La Fondazione Magnani Rocca, con la mostra «Il Surrealismo e l’Italia» allestita, dal 14 settembre al 15 dicembre a cura di Alice Ensabella, Alessandro Nigro e Stefano Roffi, partecipa alle celebrazioni internazionali in occasione dei cent’anni del movimento artistico. Il primo ottobre 1924 vedeva la luce a Parigi il «Manifeste du surréalisme» di André Breton (1896-1966), il testo che ne determina l’origine e contiene la celebre definizione del fondatore: «Surrealismo: automatismo psichico puro col quale ci si propone di esprimere, sia verbalmente, sia per iscritto, sia in qualsiasi altro modo, il funzionamento reale del pensiero». La rassegna analizza aspetti generali e locali del movimento che inglobò tra gli altri André Masson, Max Ernst, Man Ray, Salvador Dalí e Yves Tanguy: «Il progetto si iscrive nella continuità della recente ricerca scientifica sul Surrealismo in Italia e ha lo scopo di restituire, senza pretesa di esaustività, la complessità della ricezione e dell’influenza nel nostro Paese di una delle avanguardie più determinanti del XX secolo, spiega Roffi. A differenza di altri Paesi europei ed extraeuropei, nel nostro è forse errato parlare di una vera e propria scuola surrealista, tuttavia è possibile constatare il delinearsi di due tendenze principali. Da una parte, la nascita di un gruppo che assume una postura più vicina allo spirito surrealista ispirandosi a pratiche artistiche innovanti e intrattenendo rapporti con il gruppo francese (lo si vede, ad esempio, in Sergio Dangelo ed Enrico Baj). Dall’altra parte, emerge qui un filone fantastico, caratterizzato dalla produzione di opere visionarie, fedeli al disegno di figura a cui appartengono, tra gli altri, Leonor Fini, Fabrizio Clerici e Stanislao Lepri».

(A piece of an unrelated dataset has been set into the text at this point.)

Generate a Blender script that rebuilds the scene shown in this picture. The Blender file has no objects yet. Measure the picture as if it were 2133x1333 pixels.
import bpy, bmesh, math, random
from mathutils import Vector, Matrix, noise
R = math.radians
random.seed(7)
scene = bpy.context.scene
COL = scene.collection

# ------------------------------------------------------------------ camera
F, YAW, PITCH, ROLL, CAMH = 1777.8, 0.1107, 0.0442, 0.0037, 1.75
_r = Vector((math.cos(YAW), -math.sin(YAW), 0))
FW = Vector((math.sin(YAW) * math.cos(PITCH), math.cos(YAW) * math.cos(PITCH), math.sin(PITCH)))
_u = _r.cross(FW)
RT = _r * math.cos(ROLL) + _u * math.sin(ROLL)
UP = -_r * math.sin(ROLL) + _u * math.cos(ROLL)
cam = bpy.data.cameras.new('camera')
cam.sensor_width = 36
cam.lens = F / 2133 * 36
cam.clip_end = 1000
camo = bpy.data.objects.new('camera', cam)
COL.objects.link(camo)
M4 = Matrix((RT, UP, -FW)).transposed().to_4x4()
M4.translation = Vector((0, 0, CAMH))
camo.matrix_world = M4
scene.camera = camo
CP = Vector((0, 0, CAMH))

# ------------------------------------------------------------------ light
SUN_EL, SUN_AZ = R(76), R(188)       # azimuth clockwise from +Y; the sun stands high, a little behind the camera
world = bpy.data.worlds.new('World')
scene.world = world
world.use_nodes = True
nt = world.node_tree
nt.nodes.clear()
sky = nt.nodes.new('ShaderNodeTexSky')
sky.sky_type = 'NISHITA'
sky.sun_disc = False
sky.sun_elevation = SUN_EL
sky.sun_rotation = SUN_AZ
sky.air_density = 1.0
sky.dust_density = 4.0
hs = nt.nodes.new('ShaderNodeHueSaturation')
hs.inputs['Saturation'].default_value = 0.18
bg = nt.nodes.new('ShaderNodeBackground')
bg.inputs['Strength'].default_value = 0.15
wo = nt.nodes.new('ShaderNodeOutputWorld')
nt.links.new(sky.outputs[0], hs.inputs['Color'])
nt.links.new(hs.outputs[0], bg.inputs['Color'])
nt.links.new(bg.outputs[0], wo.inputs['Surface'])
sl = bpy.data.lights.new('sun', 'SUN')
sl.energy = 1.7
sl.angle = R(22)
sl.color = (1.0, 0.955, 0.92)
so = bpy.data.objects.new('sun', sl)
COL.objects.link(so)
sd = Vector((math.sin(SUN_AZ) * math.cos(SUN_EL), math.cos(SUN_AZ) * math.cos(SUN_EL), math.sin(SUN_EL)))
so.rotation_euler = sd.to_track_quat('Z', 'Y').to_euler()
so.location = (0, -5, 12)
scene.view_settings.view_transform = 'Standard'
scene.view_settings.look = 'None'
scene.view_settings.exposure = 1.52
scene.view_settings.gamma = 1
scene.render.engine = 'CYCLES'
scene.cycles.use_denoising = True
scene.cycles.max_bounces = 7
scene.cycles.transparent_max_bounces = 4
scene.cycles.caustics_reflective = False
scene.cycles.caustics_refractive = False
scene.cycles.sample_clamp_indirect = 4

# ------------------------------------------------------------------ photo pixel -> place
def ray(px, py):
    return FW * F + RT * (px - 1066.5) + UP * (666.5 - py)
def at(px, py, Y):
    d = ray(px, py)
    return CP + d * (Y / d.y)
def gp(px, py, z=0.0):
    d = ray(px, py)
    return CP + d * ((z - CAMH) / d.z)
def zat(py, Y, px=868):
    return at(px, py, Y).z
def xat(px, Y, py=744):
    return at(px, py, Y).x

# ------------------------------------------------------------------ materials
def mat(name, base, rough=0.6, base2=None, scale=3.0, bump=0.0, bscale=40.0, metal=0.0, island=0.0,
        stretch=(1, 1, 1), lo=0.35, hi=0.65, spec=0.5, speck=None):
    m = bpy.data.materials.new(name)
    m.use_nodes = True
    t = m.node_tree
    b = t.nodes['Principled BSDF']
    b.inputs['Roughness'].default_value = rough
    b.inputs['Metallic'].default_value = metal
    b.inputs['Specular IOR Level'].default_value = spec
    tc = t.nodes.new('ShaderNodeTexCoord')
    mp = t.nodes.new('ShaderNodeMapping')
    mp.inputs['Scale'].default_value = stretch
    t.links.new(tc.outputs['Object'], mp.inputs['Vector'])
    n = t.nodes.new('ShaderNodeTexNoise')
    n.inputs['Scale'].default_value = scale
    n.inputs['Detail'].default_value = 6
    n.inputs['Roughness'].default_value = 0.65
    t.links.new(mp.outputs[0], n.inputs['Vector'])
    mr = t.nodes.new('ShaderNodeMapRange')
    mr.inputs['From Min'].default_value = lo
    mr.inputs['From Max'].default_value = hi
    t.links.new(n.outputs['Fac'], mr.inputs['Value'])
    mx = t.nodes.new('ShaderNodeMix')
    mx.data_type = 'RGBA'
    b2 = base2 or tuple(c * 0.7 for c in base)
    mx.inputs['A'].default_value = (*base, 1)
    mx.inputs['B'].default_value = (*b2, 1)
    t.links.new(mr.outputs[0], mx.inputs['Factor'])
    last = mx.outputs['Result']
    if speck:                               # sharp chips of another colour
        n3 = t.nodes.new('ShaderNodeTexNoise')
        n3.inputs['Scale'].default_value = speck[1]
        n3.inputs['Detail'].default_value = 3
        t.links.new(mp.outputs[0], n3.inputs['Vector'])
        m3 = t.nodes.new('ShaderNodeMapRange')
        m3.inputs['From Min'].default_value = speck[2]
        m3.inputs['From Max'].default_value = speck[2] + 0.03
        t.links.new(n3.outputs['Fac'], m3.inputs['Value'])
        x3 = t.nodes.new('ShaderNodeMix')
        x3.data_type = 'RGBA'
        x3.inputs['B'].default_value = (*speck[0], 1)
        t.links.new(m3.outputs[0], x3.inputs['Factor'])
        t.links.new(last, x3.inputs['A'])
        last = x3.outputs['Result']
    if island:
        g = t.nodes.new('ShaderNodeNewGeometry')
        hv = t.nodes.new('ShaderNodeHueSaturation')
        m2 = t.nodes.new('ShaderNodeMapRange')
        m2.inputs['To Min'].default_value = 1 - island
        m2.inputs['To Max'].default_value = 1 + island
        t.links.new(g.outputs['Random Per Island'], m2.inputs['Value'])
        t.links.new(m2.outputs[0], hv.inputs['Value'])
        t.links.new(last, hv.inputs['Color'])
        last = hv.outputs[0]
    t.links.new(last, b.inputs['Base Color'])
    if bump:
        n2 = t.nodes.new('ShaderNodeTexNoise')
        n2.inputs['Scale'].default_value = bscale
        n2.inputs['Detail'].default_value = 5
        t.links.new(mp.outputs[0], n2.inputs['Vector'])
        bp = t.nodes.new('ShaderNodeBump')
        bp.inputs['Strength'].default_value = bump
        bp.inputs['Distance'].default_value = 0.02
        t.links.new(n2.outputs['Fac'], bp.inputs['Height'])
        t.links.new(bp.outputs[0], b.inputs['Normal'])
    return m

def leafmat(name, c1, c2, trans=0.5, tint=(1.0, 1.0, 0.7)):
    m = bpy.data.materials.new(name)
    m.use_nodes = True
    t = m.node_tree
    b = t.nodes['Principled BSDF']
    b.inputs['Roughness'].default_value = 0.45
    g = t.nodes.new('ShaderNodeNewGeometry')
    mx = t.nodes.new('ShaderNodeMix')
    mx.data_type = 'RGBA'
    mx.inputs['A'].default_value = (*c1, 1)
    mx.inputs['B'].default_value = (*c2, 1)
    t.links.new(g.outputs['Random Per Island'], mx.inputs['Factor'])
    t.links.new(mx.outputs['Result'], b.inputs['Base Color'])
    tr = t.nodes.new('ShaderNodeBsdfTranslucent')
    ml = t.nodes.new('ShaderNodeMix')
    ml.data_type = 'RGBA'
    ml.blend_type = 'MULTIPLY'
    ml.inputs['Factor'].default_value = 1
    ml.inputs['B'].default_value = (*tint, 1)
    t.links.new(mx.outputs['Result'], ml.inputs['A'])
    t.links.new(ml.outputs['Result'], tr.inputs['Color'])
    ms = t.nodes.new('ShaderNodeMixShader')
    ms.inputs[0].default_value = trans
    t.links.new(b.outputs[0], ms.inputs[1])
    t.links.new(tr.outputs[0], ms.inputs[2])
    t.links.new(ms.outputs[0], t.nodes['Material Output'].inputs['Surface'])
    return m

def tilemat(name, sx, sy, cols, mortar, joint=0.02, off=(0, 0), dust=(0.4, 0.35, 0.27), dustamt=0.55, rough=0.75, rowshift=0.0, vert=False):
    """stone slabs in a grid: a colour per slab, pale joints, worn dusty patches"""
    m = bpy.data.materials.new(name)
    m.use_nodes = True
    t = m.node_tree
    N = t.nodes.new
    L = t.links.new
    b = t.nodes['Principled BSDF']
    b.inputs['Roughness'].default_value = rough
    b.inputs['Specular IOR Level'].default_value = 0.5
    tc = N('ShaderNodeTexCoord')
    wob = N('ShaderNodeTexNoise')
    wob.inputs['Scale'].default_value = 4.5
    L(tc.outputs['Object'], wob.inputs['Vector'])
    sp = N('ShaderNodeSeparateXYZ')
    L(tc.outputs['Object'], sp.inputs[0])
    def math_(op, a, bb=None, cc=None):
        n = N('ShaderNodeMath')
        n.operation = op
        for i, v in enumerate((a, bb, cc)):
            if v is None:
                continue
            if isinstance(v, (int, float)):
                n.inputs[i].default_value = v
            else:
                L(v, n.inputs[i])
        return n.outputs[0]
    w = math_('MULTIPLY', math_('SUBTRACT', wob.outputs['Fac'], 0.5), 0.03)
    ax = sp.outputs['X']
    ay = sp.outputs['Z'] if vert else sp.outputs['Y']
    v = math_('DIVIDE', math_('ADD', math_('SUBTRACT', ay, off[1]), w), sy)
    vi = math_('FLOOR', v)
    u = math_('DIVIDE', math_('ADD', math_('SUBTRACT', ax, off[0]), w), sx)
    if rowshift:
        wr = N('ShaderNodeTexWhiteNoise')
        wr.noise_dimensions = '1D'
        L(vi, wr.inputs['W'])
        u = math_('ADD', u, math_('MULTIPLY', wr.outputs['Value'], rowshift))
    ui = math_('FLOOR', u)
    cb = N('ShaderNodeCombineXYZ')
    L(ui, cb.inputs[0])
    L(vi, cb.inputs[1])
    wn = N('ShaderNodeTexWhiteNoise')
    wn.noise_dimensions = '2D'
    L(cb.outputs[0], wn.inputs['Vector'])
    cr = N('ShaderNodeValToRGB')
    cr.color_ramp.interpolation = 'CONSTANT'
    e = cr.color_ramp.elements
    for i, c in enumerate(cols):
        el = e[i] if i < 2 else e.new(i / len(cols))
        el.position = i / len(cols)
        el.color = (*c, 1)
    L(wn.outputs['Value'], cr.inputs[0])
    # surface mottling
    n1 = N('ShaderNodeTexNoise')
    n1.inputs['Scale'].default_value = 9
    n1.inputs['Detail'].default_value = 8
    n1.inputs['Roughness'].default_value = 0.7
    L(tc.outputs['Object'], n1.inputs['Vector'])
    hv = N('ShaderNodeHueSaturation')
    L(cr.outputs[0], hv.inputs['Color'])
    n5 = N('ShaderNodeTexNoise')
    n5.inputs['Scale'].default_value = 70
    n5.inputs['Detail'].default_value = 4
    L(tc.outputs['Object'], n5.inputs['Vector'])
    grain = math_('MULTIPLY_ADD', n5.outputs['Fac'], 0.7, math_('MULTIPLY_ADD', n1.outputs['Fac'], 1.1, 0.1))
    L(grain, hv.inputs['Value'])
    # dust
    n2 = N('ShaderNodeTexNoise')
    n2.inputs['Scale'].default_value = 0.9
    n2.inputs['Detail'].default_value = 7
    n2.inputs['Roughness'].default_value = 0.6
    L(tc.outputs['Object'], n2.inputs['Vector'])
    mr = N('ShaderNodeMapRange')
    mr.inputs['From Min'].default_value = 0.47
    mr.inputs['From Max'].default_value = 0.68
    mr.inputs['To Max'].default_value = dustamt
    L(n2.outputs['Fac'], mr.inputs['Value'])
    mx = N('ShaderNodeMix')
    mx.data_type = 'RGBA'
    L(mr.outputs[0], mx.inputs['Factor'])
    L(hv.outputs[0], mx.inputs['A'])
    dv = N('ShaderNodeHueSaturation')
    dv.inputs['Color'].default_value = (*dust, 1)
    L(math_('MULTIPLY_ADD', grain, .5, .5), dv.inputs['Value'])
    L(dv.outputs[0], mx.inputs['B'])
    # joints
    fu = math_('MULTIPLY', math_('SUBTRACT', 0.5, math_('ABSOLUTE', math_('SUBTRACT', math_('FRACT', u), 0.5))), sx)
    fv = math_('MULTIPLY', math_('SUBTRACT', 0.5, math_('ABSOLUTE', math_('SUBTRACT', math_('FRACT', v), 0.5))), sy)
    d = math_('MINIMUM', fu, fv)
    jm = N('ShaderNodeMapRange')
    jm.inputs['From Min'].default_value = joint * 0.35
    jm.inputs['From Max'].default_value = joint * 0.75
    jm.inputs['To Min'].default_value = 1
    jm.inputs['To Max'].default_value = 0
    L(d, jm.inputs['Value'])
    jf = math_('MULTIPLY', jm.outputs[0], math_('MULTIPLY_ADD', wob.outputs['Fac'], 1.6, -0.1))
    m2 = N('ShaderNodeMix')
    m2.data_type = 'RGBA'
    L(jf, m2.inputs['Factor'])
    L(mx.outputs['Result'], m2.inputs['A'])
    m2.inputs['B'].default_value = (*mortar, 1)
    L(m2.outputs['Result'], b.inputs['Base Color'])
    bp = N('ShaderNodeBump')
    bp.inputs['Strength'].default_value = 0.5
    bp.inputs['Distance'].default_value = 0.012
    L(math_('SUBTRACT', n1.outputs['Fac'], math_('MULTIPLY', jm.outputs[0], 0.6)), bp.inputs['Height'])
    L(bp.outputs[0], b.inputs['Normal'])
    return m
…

La rassegna parmense si sviluppa lungo un percorso diviso in due ampi capitoli composti da 150 lavori. La prima parte ordina opere degli anni Trenta e Quaranta di René Magritte, Dalí, Man Ray, Ernst, Masson, Joan Miró, Tanguy, Marcel Duchamp, Roberto Matta, Wifredo Lam e Giorgio de Chirico, con cui vengono richiamati gli aspetti internazionali. Nella seconda parte, lavori di Sergio Dangelo, Enrico Baj, Alberto Savinio, Leonor Fini, Fabrizio Clerici, Stanislao Lepri ed Enrico Colombotto Rosso evidenziano l’impatto sulla cultura italiana.
Un focus è infine dedicato ai galleristi che per primi si interessarono al Surrealismo in Italia: Arturo Schwarz a Milano, Carlo Cardazzo a Venezia, Mario Tazzoli a Torino, Gasparo del Corso, Irene Brin, Alexander Jolas, Fabio Sergentini a Roma. «La mostra, aggiunge Roffi, nasce simbolicamente da uno dei più celebri dipinti collezionati da Luigi Magnani, ancora oggi esposto nella “Villa dei Capolavori”: “Gertrude, Amleto e il fantasma del padre di Amleto” dello svizzero Johann Heinrich Füssli (1741-1825), che esprime in pittura una dimensione onirica parallela a quella conscia al suo tempo concepita come l’unica reale, originando l’intuizione dell’inconscio oltre un secolo prima di Sigmund Freud. Magnani possedeva inoltre “Enigma della partenza” di Giorgio de Chirico, un dipinto straniante del 1914, fatto di vuoti e attese, e soprattutto il grande collezionista a Roma fu sodale e amico di Alberto Savinio e di un altro grande artista surrealista, Fabrizio Clerici». Ulteriore obiettivo della rassegna è raccontare, ancora una volta, un aspetto del collezionista e musicologo parmense Magnani.